◆ **WRITTEN PROBLEM**
Identify all lines below that hold "part" and collect them.

^^^^

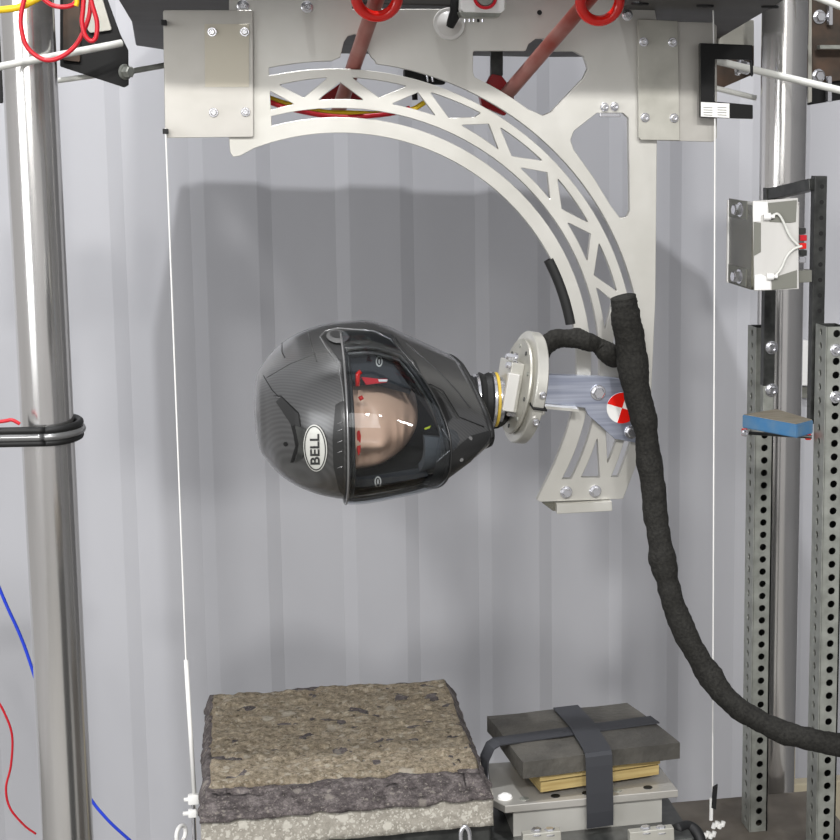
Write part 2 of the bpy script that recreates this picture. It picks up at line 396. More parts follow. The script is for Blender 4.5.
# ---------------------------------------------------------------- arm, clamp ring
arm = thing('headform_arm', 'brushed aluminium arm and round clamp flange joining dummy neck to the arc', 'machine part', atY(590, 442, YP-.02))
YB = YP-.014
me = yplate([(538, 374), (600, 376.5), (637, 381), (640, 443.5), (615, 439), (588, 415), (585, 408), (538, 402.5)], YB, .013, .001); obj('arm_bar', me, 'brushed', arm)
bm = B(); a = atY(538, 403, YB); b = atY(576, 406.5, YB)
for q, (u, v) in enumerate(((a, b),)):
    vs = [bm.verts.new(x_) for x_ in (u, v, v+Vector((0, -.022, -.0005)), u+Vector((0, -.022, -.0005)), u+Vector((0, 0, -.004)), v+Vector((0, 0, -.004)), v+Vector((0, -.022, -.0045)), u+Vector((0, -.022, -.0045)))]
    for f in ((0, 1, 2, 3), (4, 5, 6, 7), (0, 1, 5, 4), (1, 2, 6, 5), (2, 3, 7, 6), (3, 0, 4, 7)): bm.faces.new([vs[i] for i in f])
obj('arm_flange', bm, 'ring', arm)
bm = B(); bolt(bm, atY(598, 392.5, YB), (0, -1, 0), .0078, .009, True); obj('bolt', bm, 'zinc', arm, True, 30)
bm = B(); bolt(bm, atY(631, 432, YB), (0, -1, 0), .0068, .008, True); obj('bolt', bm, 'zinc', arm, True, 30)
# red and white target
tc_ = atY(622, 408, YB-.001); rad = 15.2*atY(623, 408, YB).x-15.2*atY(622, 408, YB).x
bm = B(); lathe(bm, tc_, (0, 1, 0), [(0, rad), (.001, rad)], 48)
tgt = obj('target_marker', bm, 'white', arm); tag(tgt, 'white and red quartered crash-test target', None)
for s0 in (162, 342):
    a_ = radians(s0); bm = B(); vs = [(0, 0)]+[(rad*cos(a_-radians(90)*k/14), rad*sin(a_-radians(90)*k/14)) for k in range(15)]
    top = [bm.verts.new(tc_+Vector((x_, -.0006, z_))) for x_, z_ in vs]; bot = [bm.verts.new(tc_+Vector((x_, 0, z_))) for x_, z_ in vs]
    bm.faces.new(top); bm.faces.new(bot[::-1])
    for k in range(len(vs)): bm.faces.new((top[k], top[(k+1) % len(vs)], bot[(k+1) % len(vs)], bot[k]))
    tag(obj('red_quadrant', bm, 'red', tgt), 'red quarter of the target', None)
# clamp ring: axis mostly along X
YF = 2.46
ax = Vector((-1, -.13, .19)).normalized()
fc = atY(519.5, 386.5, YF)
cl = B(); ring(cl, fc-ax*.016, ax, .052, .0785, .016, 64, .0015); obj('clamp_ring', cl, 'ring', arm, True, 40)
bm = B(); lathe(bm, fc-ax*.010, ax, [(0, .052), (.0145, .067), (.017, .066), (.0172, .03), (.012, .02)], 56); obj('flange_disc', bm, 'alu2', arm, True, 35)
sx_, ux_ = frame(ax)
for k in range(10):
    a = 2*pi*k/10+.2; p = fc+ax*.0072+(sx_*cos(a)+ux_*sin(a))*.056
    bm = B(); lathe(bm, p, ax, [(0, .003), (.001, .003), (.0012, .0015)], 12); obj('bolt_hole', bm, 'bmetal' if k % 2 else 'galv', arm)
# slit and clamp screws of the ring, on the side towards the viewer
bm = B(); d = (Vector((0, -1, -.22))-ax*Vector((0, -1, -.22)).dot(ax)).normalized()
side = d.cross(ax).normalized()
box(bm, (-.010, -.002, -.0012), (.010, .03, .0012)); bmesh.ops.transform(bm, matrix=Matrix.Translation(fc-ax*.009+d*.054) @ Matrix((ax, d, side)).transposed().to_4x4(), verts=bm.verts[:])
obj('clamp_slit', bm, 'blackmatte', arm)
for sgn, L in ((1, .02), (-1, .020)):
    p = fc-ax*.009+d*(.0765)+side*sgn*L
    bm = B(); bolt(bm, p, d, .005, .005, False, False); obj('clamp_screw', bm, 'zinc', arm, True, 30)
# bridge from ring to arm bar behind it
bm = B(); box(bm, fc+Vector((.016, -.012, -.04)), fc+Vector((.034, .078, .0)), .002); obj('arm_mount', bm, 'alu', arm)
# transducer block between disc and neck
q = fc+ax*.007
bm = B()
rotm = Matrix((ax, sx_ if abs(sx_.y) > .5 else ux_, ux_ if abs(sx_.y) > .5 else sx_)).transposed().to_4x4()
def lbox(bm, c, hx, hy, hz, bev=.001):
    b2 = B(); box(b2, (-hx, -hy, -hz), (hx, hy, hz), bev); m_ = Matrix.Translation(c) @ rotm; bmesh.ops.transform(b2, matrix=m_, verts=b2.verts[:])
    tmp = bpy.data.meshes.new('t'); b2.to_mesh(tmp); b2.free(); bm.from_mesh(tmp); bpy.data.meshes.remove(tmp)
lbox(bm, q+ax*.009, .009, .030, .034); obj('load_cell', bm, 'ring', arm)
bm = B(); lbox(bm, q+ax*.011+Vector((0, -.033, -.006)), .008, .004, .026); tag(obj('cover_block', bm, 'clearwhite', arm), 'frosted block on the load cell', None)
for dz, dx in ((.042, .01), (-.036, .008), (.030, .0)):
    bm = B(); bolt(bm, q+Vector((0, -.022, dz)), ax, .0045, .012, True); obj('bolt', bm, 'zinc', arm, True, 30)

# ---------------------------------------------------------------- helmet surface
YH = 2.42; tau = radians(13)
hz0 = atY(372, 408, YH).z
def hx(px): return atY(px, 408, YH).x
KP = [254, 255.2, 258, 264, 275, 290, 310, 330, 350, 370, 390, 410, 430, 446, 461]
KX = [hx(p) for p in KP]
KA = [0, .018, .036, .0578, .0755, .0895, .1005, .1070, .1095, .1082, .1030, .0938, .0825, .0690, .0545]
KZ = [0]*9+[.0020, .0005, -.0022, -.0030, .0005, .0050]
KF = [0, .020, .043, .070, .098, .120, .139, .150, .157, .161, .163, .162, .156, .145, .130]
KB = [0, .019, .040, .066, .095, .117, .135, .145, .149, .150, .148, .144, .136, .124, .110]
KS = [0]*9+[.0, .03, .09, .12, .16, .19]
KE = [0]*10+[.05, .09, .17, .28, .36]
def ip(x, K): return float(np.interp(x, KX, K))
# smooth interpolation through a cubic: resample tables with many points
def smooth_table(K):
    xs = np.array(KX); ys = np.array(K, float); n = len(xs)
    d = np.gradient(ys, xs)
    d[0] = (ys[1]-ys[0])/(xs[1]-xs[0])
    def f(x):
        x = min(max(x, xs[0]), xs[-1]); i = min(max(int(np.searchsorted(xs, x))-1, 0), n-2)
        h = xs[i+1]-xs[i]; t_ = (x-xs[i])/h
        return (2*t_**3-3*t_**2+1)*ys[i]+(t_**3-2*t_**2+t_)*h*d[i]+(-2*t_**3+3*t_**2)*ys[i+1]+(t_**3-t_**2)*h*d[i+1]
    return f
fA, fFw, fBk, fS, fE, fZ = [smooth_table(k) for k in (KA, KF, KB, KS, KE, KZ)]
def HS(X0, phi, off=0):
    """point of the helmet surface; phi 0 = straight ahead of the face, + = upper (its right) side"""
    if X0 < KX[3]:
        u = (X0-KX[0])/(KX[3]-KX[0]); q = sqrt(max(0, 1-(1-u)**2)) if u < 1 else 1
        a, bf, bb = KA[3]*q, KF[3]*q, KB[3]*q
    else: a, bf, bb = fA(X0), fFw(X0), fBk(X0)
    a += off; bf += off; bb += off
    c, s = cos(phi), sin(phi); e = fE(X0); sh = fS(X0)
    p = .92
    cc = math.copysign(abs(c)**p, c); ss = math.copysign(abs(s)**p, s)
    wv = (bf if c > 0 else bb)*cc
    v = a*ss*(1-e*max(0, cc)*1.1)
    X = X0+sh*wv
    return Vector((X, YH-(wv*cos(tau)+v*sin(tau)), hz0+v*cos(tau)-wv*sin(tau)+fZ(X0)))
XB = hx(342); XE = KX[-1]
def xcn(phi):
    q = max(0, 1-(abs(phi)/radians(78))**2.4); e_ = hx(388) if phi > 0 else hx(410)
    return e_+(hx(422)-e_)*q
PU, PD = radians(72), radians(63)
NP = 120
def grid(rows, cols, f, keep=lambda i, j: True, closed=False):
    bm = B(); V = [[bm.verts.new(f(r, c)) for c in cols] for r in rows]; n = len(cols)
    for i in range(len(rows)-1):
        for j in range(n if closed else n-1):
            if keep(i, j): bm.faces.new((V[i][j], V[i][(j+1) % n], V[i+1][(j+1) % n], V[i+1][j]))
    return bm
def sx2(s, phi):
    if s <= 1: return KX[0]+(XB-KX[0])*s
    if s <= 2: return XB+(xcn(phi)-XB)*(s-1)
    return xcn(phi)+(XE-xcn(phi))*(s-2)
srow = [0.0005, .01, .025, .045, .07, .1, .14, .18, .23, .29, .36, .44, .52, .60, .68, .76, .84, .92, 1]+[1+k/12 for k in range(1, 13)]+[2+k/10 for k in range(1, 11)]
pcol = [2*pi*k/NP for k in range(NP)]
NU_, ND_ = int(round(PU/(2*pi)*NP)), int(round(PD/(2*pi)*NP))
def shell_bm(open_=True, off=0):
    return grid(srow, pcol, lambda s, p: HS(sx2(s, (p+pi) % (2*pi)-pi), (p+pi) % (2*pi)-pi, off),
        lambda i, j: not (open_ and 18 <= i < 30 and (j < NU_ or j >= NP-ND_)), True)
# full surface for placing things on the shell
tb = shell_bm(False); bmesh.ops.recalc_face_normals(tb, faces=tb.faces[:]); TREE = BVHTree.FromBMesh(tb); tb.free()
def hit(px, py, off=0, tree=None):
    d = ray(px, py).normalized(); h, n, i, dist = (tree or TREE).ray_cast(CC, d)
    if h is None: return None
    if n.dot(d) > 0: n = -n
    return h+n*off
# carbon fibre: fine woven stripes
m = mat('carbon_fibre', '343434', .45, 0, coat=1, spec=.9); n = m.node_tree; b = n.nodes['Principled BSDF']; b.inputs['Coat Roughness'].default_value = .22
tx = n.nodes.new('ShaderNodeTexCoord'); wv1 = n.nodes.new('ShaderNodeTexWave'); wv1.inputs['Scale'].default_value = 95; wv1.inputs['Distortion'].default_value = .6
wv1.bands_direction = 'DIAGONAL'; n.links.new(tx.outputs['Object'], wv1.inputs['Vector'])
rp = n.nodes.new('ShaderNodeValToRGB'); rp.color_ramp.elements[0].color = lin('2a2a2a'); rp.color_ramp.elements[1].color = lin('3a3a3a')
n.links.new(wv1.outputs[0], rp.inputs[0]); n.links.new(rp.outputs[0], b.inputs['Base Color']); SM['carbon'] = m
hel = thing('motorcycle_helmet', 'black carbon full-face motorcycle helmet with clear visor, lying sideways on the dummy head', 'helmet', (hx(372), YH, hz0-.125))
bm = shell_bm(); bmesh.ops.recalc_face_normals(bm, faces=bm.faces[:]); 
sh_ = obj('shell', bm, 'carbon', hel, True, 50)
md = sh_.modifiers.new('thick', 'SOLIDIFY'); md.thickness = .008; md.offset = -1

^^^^

◆ **RESULT OF THIS EXERCISE**
Write part 2 of the bpy script that recreates this picture. It picks up at line 396. More parts follow. The script is for Blender 4.5.
arm = thing('headform_arm', 'brushed aluminium arm and round clamp flange joining dummy neck to the arc', 'machine part', atY(590, 442, YP-.02))